Pictures stay out of the copy; restate everything else in the material exactly.

* Dataset content
++++++++

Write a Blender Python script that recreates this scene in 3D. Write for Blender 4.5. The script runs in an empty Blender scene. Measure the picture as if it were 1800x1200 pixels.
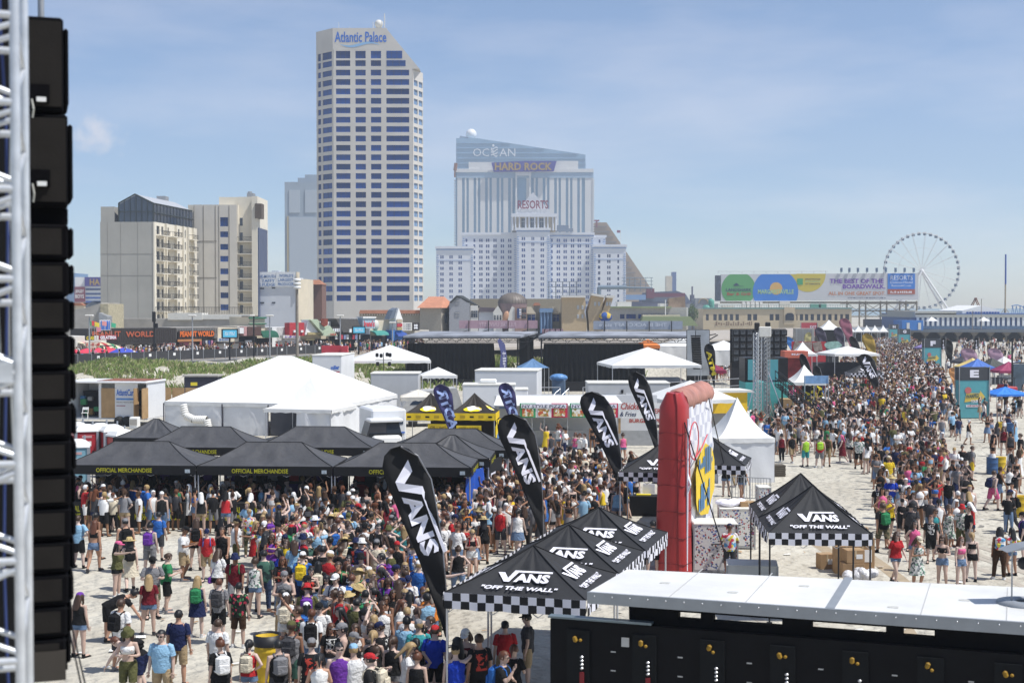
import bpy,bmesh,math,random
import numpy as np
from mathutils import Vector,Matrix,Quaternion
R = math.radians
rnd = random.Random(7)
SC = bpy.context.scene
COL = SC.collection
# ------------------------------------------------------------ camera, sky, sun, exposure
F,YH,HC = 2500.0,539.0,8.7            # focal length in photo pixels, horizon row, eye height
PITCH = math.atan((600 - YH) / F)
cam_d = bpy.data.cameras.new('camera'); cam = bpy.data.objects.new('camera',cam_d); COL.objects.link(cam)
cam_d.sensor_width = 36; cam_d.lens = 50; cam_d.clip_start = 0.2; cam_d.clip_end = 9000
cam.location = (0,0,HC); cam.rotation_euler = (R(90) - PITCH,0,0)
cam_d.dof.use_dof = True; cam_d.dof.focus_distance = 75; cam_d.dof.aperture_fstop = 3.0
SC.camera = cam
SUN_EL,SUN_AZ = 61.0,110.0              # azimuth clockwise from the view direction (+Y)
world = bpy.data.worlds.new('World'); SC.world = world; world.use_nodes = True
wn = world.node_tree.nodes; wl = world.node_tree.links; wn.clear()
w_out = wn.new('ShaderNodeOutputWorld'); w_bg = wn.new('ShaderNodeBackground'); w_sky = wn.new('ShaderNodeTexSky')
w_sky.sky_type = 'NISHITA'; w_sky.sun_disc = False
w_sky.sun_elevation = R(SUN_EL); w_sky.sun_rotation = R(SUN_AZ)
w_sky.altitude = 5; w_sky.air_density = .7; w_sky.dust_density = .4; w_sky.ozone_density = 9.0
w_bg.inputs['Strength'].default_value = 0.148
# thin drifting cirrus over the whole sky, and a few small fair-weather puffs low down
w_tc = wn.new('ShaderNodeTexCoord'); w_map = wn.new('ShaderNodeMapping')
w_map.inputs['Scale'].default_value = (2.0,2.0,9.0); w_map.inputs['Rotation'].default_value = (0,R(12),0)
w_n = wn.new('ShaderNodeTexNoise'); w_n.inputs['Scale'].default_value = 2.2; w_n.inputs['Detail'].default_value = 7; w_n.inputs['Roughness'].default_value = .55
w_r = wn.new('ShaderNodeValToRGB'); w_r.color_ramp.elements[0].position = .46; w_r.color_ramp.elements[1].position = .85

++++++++

* Complete response
Write a Blender Python script that recreates this scene in 3D. Write for Blender 4.5. The script runs in an empty Blender scene. Measure the picture as if it were 1800x1200 pixels.
import bpy,bmesh,math,random
import numpy as np
from mathutils import Vector,Matrix,Quaternion
R = math.radians
rnd = random.Random(7)
SC = bpy.context.scene
COL = SC.collection
# ------------------------------------------------------------ camera, sky, sun, exposure
F,YH,HC = 2500.0,539.0,8.7            # focal length in photo pixels, horizon row, eye height
PITCH = math.atan((600 - YH) / F)
cam_d = bpy.data.cameras.new('camera'); cam = bpy.data.objects.new('camera',cam_d); COL.objects.link(cam)
cam_d.sensor_width = 36; cam_d.lens = 50; cam_d.clip_start = 0.2; cam_d.clip_end = 9000
cam.location = (0,0,HC); cam.rotation_euler = (R(90) - PITCH,0,0)
cam_d.dof.use_dof = True; cam_d.dof.focus_distance = 75; cam_d.dof.aperture_fstop = 3.0
SC.camera = cam
SUN_EL,SUN_AZ = 61.0,110.0              # azimuth clockwise from the view direction (+Y)
world = bpy.data.worlds.new('World'); SC.world = world; world.use_nodes = True
wn = world.node_tree.nodes; wl = world.node_tree.links; wn.clear()
w_out = wn.new('ShaderNodeOutputWorld'); w_bg = wn.new('ShaderNodeBackground'); w_sky = wn.new('ShaderNodeTexSky')
w_sky.sky_type = 'NISHITA'; w_sky.sun_disc = False
w_sky.sun_elevation = R(SUN_EL); w_sky.sun_rotation = R(SUN_AZ)
w_sky.altitude = 5; w_sky.air_density = .7; w_sky.dust_density = .4; w_sky.ozone_density = 9.0
w_bg.inputs['Strength'].default_value = 0.148
# thin drifting cirrus over the whole sky, and a few small fair-weather puffs low down
w_tc = wn.new('ShaderNodeTexCoord'); w_map = wn.new('ShaderNodeMapping')
w_map.inputs['Scale'].default_value = (2.0,2.0,9.0); w_map.inputs['Rotation'].default_value = (0,R(12),0)
w_n = wn.new('ShaderNodeTexNoise'); w_n.inputs['Scale'].default_value = 2.2; w_n.inputs['Detail'].default_value = 7; w_n.inputs['Roughness'].default_value = .55
w_r = wn.new('ShaderNodeValToRGB'); w_r.color_ramp.elements[0].position = .46; w_r.color_ramp.elements[1].position = .85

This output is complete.